March 1, 2009: “Day #12: Shrine Sale Adventures”

Today we slept in a little to recover from our early morning Tsukigi experience yesterday. We then went to a shrine sale in Machida. A shrine sale is essentially a large, local flea market held at a local shrine. The shrine sales typically have a lot of older items and antiques. Some people set up booths and others just dump out all their saleable items in an area and you have to rummage through them. It was interesting to see some of the Japanese antiques; however, the Japanese crowds were completely overwhelming. In order to maneuver around Japan, the Japanese do not hesitate to push through a crowd and today was no exception.
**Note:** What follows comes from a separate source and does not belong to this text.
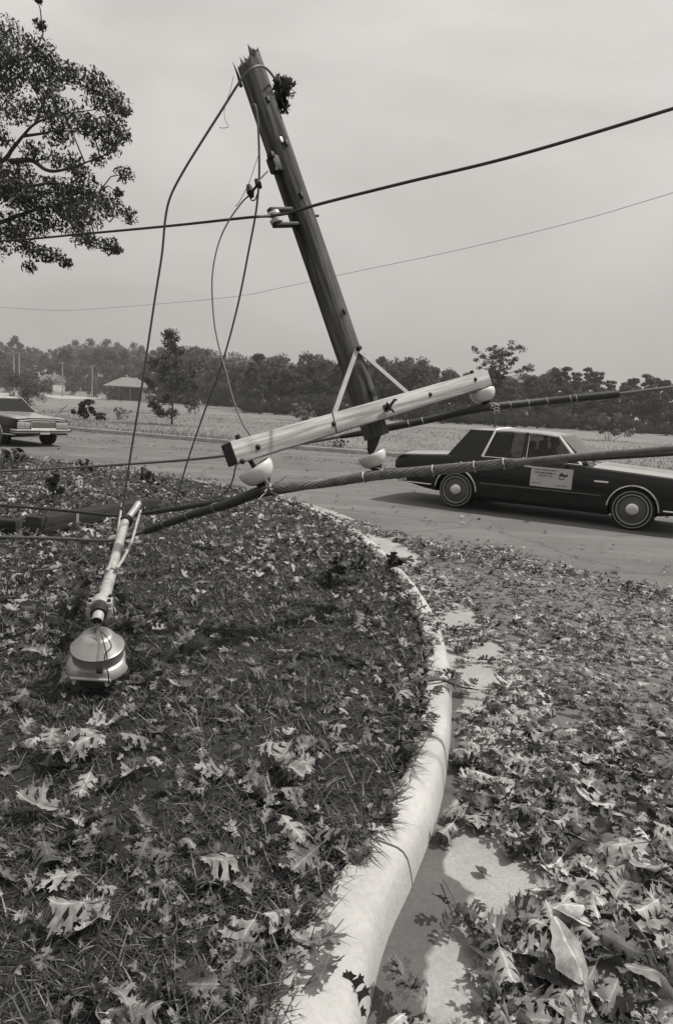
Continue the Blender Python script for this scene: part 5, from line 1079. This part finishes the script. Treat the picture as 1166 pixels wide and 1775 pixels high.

We didn’t buy anything at the shrine sale as it was just too overwhelming for us to process everything (sensory overload).

We then went to a local ramen shop in Machida that had the best ramen we have ever had in our lives! They had very unique ramen flavors. We of course had to guess what we ordered based on pictures. I accidentally ordered tofu without realizing it but when I took my first bite I realized that the fresh, silky tofu melted as soon as it hit my tongue and it was so incredibly soft it was difficult to even use chopsticks. We also had gyoza (potstickers) that were delicious as well.

After lunch we wandered into an electronics store and browsed various items – cameras, fancy Japanese toilets, etc.

Then we went to the local Army base as they were having a flea market sale as well today. Their items were different – mostly local venders selling their goods (not necessarily antiques). Amongst those items were furniture, kimonos, pictures, paintings, purses, lanterns, material, paper, etc.

We returned to Lisa and Bill’s house to get ready for dinner. We then took the subway to Machida, switched to a different line and arrived at Fuchinobe. We took a cab to the restaurant where Lisa made dinner reservations. We ate at Gato’s which is an amazing teppanyaki restaurant. Most of you are probably familiar with teppanyaki as something you would get at Benihana’s. This teppanyaki was out of this world! First, the chef cooked our meal in front of us which was so entertaining! He spoke perfect English as he also used to be a chef in LA several years ago. Our meal started with creamed corn soup which was so delicious, I slowly savored each spoonful. The cream in Japan is positively heavenly and I honestly do not think there is any substitute available in America that can possibly compare. Our second course was a small salad that had the most amazing fresh dressing. The dressing was made from pureed carrots, apples, onions, garlic, ginger, and vegetable oil. Our third course consisted of grilled onions, grilled eggplant, and shrimp. Our fourth course was our main course which was steak and rice (our steak fat was poured over our rice). The steak was cooked perfectly (medium rare) and it was so tender that it nearly melted in my mouth. We were also served a side of homemade pickled vegetables. Our meal concluded with a cup of tea and a small dessert that was layered with a mango flan, kiwi sauce, sliced strawberries, and whipped cream. To accompany our meal we were served the best sake we have ever had. It was so smooth it went down like water and it had an incredibly subtle flavor. It was the perfect accompaniment to our utterly amazing meal.

Our trip to Kamakura has been postponed to Tuesday so tomorrow we will likely begin repacking and mail a few packages back home.